Conclui-se então, que à
administração não cabe somente a mera interpretação literal do texto da lei. O
princípio da legalidade, após a promulgação da Constituição Federal de 1988, é
mais amplo e demanda a conformação dos atos estatais ao ordenamento jurídico
como um todo, plexo este que não se resume apenas à ao texto isolado da lei. E
a Constituição é parte do ordenamento, exigindo de todos incondicional
respeito.
Por outro lado, muitos diplomas
estaduais que versam sobre processo administrativo estabelecem a necessidade de
proporcionalidade.

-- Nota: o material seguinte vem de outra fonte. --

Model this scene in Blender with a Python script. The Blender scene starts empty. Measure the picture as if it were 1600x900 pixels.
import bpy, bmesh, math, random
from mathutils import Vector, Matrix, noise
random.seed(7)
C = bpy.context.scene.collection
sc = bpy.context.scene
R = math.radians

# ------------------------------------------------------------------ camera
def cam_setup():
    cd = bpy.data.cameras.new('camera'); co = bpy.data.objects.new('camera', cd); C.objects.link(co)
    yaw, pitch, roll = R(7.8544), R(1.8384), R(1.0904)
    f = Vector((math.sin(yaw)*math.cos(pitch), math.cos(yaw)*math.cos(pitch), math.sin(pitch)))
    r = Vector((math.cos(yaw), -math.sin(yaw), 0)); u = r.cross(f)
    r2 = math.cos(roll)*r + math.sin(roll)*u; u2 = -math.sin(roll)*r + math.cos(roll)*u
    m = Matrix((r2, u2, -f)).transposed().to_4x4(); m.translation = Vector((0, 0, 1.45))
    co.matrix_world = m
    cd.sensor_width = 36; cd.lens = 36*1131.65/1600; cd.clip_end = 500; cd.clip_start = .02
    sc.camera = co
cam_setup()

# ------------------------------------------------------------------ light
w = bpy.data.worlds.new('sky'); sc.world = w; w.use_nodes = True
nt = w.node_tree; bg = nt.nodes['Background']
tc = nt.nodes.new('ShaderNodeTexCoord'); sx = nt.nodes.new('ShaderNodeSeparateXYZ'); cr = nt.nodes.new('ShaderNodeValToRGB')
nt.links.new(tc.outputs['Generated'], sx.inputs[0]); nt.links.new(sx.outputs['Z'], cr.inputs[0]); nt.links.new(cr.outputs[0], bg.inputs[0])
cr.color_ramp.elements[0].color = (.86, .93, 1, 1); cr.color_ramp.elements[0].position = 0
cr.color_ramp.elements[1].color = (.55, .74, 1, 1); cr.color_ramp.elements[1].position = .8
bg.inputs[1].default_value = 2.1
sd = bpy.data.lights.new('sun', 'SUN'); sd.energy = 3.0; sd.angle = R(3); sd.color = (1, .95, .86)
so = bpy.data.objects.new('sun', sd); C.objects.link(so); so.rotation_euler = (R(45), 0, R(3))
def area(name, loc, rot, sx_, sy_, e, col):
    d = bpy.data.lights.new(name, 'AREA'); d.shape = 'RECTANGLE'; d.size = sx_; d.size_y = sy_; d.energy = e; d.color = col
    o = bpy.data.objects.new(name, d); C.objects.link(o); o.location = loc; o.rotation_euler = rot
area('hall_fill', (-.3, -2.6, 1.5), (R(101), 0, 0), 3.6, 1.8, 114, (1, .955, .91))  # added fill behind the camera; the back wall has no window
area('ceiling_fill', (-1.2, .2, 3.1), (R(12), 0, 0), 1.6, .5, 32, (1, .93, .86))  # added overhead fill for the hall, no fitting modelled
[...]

Este é o caso da Lei Federal nº. 9.784/1999, que prevê em
seu artigo 2º:
“Art. 2o A
Administração Pública obedecerá, dentre outros, aos princípios da legalidade,
finalidade, motivação, razoabilidade, proporcionalidade, moralidade, ampla
defesa, contraditório, segurança jurídica, interesse público e eficiência.”
E no estado de São Paulo a
Lei Estadual nº. 10.177/98 prescreve:
“Artigo 4º
- A Administração Pública atuará em obediência aos princípios da legalidade,
impessoalidade, moralidade, publicidade, razoabilidade, finalidade, interesse
público e motivação dos atos administrativos.”
Por todo o exposto, finalizamos
afirmando que a demissão imposta a servidor público há de decorrer do devido
processo legal, e exige relação de proporcionalidade e razoabilidade entre a
infração e a pena cominada, pois do contrário em vez de legalidade o Estado
estará praticando covarde ilegalidade.